田辺俊介:まず電話による世論調査は、基本はRDD(random digit
dialing)と言って、ランダムに発生した電話番号に電話をすることで、無作為に対象者を選ぶ方法をとっております。
携帯電話が普及する以前、一方で基本的に一家庭に一つの固定回線の契約があった時代は、電話がかかった家の家族から適切に対象者を選ぶことで、偏りが出にくい方法をとっていました。
(今でも固定電話にかける場合は、同様の方法です)
ただ現在は、固定電話を持たない家庭も増えています。また特に携帯電話・スマホについては「非通知であれば一律出ない」という人もいると思います。その場合、「非通知でも電話に出る人」と「非通知であれば一律出ない」と決めている人の間の、パーソナリティ的な差異などが重要な影響を与えるような調査であれば、一定の歪みが生じます。
そのため、調査する側はせめて非通知ではない方法をとるなど、上のような偏りを減らす努力はすることが望ましいと考えます。
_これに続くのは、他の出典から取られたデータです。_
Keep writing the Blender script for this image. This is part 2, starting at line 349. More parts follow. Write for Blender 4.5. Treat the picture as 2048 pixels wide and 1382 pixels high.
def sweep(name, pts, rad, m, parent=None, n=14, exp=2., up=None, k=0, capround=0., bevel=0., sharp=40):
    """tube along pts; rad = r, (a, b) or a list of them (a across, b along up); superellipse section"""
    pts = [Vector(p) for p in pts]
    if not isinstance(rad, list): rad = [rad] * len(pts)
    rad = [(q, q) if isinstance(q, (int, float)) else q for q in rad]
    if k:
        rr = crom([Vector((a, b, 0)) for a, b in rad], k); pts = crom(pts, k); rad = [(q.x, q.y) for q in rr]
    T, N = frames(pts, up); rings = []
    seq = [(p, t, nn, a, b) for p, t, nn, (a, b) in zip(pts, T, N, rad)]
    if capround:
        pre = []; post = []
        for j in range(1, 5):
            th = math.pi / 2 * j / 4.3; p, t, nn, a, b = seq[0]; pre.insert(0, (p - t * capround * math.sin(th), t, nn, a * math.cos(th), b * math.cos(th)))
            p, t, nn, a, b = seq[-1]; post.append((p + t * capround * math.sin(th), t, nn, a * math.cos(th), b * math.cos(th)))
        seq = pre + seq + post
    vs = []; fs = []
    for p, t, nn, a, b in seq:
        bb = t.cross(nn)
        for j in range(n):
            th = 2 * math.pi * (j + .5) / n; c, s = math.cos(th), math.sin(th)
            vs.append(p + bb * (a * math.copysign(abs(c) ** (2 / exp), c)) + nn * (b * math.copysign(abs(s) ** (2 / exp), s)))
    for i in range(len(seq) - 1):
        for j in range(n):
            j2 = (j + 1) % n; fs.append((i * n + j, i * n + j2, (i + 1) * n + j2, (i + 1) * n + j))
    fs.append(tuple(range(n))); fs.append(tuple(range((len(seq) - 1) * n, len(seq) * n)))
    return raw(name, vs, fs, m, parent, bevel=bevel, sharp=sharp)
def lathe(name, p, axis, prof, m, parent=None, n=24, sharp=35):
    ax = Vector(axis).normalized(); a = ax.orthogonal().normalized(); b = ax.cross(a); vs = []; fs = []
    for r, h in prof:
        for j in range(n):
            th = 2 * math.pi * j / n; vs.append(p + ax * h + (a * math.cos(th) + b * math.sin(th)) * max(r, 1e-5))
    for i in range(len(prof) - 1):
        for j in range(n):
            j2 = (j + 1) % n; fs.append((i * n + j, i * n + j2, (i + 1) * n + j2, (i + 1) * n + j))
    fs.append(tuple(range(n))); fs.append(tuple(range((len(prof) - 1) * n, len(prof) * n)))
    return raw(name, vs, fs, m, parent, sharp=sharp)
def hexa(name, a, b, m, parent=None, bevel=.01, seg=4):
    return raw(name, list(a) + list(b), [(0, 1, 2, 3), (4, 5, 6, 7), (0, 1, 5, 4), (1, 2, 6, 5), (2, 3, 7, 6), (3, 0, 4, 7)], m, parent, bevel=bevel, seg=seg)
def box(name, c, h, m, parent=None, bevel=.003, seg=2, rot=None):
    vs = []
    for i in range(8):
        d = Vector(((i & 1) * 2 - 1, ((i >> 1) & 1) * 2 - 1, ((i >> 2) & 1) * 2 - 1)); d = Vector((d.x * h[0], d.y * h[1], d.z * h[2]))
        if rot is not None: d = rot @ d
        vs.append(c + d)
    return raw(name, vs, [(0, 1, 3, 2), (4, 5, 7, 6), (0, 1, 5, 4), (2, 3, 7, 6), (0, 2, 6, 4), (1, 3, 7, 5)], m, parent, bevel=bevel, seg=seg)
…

ただし、実際には歪みを完全に無くすことはできず、また非通知の調査の一部は選挙の予想などのために行っている調査です。そのような選挙予想調査などでは、「投票に行く人」の動向をできるだけ把握したいと考えられます。その場合、実は投票にあまり行かない人の多くが、非通知の世論調査に時間的余裕がなく答えない人だったり、非通知は一律でない人だったりすると、選挙の予想には影響を与えないので、実質上はあまり問題がないからこそ、「非通知での世論調査電話」がある程度存在している可能性もあります。